The United States should enter the League; first, because

of all nations in the world, it wishes to avoid war and to make it as remote as possible; second, because its interests have now become so world-wide and it has become so close a neighbor of all the Great Powers of Europe and of Asia that a general war must involve the United States. It is therefore of the highest importance to the United States, viewed from the standpoint of self-interest, to secure the joint effort of the world to prevent such a war or to confine it to a local struggle. The present difficulty with Germany is a most striking demonstration of the danger in which the United States will be involved in every general war in the future, struggle as it may to escape being drawn in.

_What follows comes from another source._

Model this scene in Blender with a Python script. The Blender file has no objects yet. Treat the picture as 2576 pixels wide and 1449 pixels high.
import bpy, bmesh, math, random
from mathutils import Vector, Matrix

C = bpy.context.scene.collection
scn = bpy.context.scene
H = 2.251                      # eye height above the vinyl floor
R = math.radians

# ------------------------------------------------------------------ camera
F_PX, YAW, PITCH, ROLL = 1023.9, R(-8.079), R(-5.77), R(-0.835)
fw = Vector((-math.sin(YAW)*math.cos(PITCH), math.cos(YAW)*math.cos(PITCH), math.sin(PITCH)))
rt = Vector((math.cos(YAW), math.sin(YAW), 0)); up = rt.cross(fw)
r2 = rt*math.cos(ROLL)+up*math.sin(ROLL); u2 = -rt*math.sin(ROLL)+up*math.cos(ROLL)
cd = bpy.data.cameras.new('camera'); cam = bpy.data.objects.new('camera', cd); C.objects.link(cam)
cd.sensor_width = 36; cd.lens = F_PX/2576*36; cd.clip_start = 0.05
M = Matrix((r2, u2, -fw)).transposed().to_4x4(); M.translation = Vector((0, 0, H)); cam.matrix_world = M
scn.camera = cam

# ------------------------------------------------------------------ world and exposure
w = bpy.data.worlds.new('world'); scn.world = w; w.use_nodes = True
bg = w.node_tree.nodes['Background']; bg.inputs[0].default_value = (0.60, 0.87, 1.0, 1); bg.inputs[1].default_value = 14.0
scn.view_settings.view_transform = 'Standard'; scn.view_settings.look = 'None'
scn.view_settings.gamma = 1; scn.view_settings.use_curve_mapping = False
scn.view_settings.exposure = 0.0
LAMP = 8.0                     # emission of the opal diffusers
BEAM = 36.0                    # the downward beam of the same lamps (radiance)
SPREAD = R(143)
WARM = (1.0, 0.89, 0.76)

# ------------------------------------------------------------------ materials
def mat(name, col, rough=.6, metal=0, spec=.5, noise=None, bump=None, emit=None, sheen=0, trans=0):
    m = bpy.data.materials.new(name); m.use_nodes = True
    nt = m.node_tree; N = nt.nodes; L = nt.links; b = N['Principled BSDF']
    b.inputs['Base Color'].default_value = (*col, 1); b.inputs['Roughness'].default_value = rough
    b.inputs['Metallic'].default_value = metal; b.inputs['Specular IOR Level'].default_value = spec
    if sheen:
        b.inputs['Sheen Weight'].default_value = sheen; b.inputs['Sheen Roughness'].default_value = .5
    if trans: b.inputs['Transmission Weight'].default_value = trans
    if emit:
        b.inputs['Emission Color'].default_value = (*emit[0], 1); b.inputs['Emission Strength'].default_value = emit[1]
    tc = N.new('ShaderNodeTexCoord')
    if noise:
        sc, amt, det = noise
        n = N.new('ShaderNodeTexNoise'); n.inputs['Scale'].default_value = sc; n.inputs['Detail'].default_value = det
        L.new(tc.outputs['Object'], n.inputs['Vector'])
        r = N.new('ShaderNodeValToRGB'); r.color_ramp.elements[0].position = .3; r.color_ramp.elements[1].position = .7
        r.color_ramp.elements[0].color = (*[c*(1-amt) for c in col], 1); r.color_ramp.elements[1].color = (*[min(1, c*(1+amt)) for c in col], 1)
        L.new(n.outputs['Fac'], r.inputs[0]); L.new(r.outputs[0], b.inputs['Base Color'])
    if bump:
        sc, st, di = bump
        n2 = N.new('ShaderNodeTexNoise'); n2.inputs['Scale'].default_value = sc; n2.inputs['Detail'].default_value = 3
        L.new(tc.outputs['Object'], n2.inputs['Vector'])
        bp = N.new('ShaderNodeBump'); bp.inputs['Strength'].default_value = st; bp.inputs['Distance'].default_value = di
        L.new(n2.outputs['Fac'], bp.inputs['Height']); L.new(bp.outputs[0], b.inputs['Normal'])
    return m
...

Nor does the League involve the delegation to an international council, in which the United States has but one vote, of the power to hurry this country into war. The President and the Senate sign the treaty of the League and bind the United States to its obligations. Congress is the authority which will decide whether the fact exists, calling for action by the United States, and then will take such action as the obligation requires. Should the purpose of the International Police under the League be perverted to anything other than enforcing the peaceable procedure in the settlement of international controversies, Congress will have full power to withdraw the United States forces and decline further to take part in the proceedings.

With the blessings which God has showered on this country, it should not hesitate to help the world and the family of nations to protect itself against the recurrence of such an awful disaster and retrograde movement in Christian civilization as the present war.